Electric cars: are they really more polluting than gas?

Most people think if you drive an electric car, then you are helping the environment.

But not if your electricity comes from a coal-fired power generation plant, according to a University of Toronto report.

In Nova Scotia, Alberta and Saskatchewan, electric cars generate more carbon over their lifetimes than gas-powered vehicles, Chris Kennedy, a professor of civil engineering at the University of Toronto, told CBC Radio's The Current last week.

That's because those provinces generate much of their electricity by burning coal, so consuming more electricity — by charging your electric car battery, for instance — significantly boosts carbon emissions.
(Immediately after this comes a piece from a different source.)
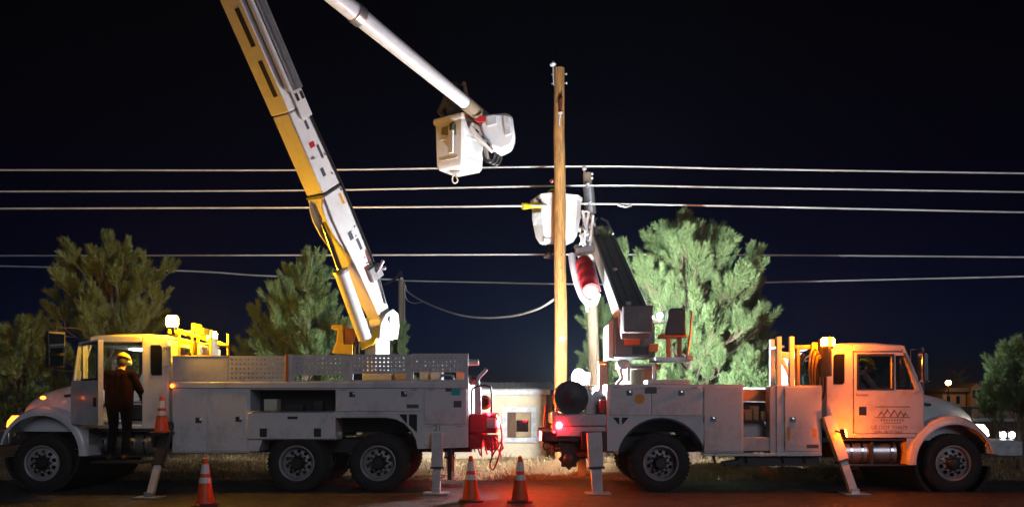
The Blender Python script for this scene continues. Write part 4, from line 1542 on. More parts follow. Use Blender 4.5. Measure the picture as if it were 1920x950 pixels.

For a given country or province, if average emissions are under 600 tonnes of CO2 per gigawatt hour, then switching from conventional to electric cars, buses and trucks will lead to a reduction in carbon emissions, Kennedy reported in a study published in the journal Nature Climate Change earlier this month. But anything over will not.

However, several experts in Nova Scotia say hang on: the numbers are from 2012 and don't consider renewable energy or what is about to come online in this province.
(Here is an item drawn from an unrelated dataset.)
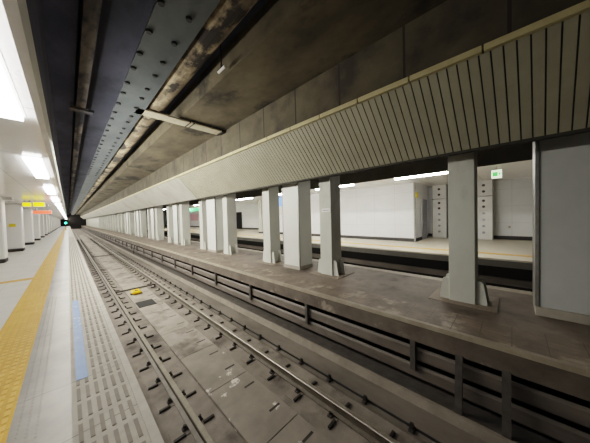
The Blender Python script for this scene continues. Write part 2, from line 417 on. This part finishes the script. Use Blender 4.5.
# white casings between the columns
def casing(y0, y1, x0, x1, label):
    t = thing('white_casing', label, 'casing', (x0, (y0+y1)/2, 0), 'white metal casings between island columns')
    w = (y1-y0)/2; d = x1-x0
    MB().box(0,d,-w,w,.09,2.9).build('panel', M['white_panel'], t, bevel=.006)
    MB().box(-.012,d+.012,-w-.012,w+.012,0,.1).build('plinth', M['kick'], t, bevel=.004)
    for s in (-1,1): MB().box(-.006,.03,s*w-.02,s*w+.02 if s<0 else s*w+.006,.1,2.9).build('corner_trim', M['alu'], t)
    return t
cs = [(4.46,5.13),(9.7,10.58),(14.74,15.5),(20.09,20.95),(25.44,26.3),(30.79,31.65)]
for i, (a, b_) in enumerate(cs):
    casing(a, b_, 4.7, 5.28, ['wide white casing between the second and third island columns','white casing in the next column group, second from camera','white casing, third from camera along the island','white casing, fourth from camera along the island','white casing, fifth from camera along the island','white casing, sixth from camera along the island'][i])

# far infill walls between far columns
st(MB().box(5.0,5.15,33,YE,0,4.3).build('wall_island', M['plain_bulk']), 'pale wall panels filling the spaces between the far island columns', 'wall')

# big partition wall at the right
o = st(MB().box(4.92,5.45,YN,-.29,.13,3.6).build('wall_right', M['partition']), 'large smooth grey-white partition wall on the island at the right', 'wall')
MB().box(4.88,5.47,YN,-.25,0,.13).build('kick_plate', M['kick'], o, bevel=.006)
MB().box(4.905,5.46,-.29,-.245,.13,3.6).build('corner_trim', M['alu'], o, bevel=.004)

# ------------------------------------------------------------------ bulkhead above the island
t = thing('slatted_bulkhead', 'sloping grey slatted bulkhead with cream cap hanging above the island', 'bulkhead', (3.5, 0, 3.45))
bt, bb = Vector((0,0)), Vector((.8,-.92))        # section top and bottom, local x,z
nrm = Vector((-.92,-.8)).normalized()             # faces the track and the floor
def sl(p, d): return (p[0]+nrm[0]*d, p[1]+nrm[1]*d)
SY = 10.55
MB().prism([tuple(bt), tuple(bb), (bb[0]+.06,bb[1]), (bt[0]+.06,bt[1]+.02)], 'y', YN, YE).build('backing_sheet', M['slat_gap'], t)
b = MB(); w = .75/7; y = .24-7*.75
sk = .05
while y < SY-.05:
    y1 = y+w-.015
    V = [b.bm.verts.new((p[0]+nrm[0]*d, yy+s_, p[1]+nrm[1]*d)) for d in (0,.014) for (p, s_) in ((bt,sk),(bb,0)) for yy in (y, y1)]
    for f in ((0,1,3,2),(4,6,7,5),(0,4,5,1),(2,3,7,6),(0,2,6,4),(1,5,7,3)): b.bm.faces.new([V[i] for i in f])
    y += w
b.build('slat_panel', M['slat'], t)
MB().prism([sl(bt,0), sl(bb,0), sl(bb,.016), sl(bt,.016)], 'y', SY+.02, YE).build('plain_panel', M['plain_bulk'], t)
MB().prism([(bb[0]-.02,bb[1]-.03),(bb[0]+.1,bb[1]-.03),(bb[0]+.1,bb[1]+.02),(bb[0]-.02,bb[1]+.02)], 'y', YN, YE).build('bottom_rail', M['slat_gap'], t)
p0 = None; y = .24-.8*6
for i in range(60):
    if p0 is None: p0 = MB().box(-.06,.05,.008,.792,.0,.075).build('cap_strip', M['cap'], t, (0,y,0), bevel=.006)
    else:
        c = p0.copy(); COL.objects.link(c); c.location = (0,y,0)
    y += .8
MB().box(-.06,.05,y,YE,.0,.075).build('cap_strip', M['cap'], t)

st(MB().box(3.5,3.75,YN,YE,3.45,4.9).build('wall_upper', M['upper']), 'brown concrete wall with vertical joints above the bulkhead', 'wall')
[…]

"I think Nova Scotia was pointed out rather abruptly because Nova Scotia is rather high on the greenhouse gas emitters list, but it failed to recognize the future in this province," says Lucas Swan, a professor of mechanical engineering at Dalhousie University.

"It will be falling because we have the largest wind field coming online later this year. We have the big hydro project at Muskrat Falls that's going to come on in the next couple of years. All those things drive our emission intensity down."

"My numbers to date right now, simple back-of-the-envelope calculations, show presently I am saving greenhouse gas emissions in Nova Scotia by driving an electric car over driving a gas car right now," he added.

"It is a marginal amount, but it gets better every single year because we continue to add renewable energy to our grid."

Another expert, Lucas's father David Swan, says the report is correct in that Nova Scotia needs to wean itself off electricity produced by coal. But David Swan says the research fails to consider other problems.

"The problem we have in Nova Scotia is we have closed our refinery and all our gas-refined products are now imported. They come up the highway form Saint John or by barge from Houston," David Swan says.

"We can continue to do that or we can elect to drive electric in the province and generate power by wind and other means."

Both of these engineers point out the take-home message from Kennedy's study is for governments to get their average emissions down.

And David Swan says it is about time Nova Scotia steps up and puts coal plants on the back burner.

"We are not a backwater," he says. "I hate that approach that we are behind, we are going to wait for other people to solve our problems. I think we can do it ourselves."